→ GIVEN INSTRUCTION
Can you return the records below exactly as they stand, but only from the first line through the one with "R = math.radians"?
## Begin
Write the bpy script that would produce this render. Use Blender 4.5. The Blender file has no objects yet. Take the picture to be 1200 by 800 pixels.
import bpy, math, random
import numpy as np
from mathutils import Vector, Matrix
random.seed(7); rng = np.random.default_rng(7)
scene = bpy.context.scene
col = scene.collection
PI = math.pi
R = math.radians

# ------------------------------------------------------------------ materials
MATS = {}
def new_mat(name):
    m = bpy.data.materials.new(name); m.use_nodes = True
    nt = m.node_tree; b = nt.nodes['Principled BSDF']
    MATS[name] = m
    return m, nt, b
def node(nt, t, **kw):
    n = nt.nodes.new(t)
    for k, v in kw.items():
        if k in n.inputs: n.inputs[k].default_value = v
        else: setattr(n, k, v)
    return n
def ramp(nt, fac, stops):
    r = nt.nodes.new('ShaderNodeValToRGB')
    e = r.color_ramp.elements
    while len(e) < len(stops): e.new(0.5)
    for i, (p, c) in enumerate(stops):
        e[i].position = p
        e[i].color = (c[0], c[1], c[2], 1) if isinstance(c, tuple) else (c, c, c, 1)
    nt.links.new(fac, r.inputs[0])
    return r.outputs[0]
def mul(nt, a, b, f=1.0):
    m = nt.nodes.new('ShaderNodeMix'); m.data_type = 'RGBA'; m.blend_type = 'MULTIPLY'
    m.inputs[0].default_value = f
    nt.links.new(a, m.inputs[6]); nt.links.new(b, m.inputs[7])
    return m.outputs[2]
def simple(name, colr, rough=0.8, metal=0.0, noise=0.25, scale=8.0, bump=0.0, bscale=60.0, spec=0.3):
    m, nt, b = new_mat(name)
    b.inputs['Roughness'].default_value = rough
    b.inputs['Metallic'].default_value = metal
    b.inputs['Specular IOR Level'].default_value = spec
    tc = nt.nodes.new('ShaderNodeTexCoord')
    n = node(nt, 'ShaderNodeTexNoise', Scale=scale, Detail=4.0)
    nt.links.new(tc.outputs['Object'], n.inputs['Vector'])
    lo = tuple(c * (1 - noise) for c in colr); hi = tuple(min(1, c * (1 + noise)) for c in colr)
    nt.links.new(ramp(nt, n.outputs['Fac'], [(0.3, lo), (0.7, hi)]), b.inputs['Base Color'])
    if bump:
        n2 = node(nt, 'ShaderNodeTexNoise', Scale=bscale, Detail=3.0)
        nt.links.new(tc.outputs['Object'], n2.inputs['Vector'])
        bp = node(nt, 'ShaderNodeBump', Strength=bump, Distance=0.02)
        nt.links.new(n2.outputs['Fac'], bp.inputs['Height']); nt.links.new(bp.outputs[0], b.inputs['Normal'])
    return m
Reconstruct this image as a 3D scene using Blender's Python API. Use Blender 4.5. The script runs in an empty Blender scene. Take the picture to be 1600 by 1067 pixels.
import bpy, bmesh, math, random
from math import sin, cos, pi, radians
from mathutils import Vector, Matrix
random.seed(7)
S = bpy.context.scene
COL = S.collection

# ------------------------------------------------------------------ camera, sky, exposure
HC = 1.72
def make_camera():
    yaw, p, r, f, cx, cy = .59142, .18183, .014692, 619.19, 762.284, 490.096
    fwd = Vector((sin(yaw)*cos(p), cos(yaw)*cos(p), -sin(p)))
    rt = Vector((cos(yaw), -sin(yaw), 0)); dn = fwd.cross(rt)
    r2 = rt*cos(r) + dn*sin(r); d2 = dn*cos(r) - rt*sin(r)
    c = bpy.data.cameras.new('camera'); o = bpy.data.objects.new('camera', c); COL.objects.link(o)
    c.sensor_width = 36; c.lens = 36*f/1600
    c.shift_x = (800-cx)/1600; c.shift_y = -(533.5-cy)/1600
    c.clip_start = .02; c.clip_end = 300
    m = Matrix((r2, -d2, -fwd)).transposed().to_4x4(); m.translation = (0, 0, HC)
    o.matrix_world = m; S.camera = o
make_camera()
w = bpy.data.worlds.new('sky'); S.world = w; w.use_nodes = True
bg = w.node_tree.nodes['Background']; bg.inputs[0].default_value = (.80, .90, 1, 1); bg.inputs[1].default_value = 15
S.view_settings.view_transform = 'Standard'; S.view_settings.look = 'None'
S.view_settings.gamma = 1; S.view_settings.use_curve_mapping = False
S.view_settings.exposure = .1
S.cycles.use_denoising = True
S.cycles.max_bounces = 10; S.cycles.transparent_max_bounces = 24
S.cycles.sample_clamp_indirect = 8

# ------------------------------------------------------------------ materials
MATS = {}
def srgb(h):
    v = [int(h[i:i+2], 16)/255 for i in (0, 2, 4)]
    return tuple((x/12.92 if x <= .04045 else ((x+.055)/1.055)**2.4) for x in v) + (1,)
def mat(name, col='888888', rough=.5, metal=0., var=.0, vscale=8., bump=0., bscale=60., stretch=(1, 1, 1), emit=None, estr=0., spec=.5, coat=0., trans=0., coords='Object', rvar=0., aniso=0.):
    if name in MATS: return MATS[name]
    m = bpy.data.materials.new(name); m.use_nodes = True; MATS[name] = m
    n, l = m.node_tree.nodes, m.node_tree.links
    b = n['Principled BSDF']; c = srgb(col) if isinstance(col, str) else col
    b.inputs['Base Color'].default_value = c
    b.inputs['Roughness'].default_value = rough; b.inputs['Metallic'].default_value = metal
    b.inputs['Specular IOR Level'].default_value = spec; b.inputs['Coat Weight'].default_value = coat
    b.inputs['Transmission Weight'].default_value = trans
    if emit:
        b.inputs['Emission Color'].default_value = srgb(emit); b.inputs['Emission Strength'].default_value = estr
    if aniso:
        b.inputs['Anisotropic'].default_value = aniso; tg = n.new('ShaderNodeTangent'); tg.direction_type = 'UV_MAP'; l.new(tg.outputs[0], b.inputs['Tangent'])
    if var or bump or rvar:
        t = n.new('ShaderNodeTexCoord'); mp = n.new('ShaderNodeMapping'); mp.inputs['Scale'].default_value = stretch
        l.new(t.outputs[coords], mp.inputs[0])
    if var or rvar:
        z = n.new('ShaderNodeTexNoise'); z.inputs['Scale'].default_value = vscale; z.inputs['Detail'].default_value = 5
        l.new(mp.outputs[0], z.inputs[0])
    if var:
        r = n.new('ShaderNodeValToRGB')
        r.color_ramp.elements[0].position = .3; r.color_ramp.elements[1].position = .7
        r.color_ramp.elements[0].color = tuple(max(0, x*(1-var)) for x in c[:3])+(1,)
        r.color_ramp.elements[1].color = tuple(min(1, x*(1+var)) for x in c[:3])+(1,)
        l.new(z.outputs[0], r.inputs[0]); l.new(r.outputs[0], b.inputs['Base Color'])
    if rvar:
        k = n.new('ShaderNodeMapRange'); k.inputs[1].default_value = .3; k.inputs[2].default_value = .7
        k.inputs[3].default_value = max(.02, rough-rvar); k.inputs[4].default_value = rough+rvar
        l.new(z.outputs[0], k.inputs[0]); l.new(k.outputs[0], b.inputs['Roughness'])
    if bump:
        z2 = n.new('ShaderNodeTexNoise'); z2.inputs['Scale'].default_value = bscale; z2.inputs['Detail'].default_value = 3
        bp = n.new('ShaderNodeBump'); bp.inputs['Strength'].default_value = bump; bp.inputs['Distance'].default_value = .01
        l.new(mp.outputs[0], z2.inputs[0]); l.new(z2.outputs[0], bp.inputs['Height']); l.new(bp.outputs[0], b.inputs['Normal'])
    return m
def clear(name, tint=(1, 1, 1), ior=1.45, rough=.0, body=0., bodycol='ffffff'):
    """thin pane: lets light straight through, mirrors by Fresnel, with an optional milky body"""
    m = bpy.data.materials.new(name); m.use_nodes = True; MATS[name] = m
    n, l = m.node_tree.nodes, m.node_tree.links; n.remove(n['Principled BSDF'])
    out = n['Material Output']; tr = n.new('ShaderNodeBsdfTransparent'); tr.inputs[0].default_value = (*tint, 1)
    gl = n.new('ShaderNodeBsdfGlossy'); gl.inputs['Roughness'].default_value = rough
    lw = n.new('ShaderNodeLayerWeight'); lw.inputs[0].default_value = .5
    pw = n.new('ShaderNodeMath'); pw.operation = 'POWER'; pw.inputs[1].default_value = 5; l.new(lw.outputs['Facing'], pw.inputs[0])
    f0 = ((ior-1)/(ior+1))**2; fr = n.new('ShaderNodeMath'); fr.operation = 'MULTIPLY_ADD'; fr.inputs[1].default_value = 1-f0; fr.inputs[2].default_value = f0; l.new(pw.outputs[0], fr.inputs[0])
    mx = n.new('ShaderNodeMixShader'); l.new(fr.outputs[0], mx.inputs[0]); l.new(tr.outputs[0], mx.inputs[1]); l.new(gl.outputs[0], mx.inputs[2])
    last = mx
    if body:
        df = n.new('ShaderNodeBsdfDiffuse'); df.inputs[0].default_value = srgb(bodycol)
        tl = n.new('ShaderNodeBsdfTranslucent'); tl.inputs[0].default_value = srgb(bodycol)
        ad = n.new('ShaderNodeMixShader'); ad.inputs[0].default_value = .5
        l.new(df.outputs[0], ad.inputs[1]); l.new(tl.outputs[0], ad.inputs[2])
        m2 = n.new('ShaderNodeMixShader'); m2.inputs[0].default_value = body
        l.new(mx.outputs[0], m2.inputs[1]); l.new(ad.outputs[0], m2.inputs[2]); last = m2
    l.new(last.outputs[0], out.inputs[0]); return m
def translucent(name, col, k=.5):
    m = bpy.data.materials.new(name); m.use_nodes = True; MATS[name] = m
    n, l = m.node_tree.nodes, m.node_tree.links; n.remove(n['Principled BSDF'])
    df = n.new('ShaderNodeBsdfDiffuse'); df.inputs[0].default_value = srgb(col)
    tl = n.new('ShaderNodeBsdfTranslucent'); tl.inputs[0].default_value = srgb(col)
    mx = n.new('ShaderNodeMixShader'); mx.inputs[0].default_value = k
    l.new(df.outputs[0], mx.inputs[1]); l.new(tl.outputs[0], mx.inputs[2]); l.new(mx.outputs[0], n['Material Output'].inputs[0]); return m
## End
→ WRITTEN ANSWER
Write the bpy script that would produce this render. Use Blender 4.5. The Blender file has no objects yet. Take the picture to be 1200 by 800 pixels.
import bpy, math, random
import numpy as np
from mathutils import Vector, Matrix
random.seed(7); rng = np.random.default_rng(7)
scene = bpy.context.scene
col = scene.collection
PI = math.pi
R = math.radians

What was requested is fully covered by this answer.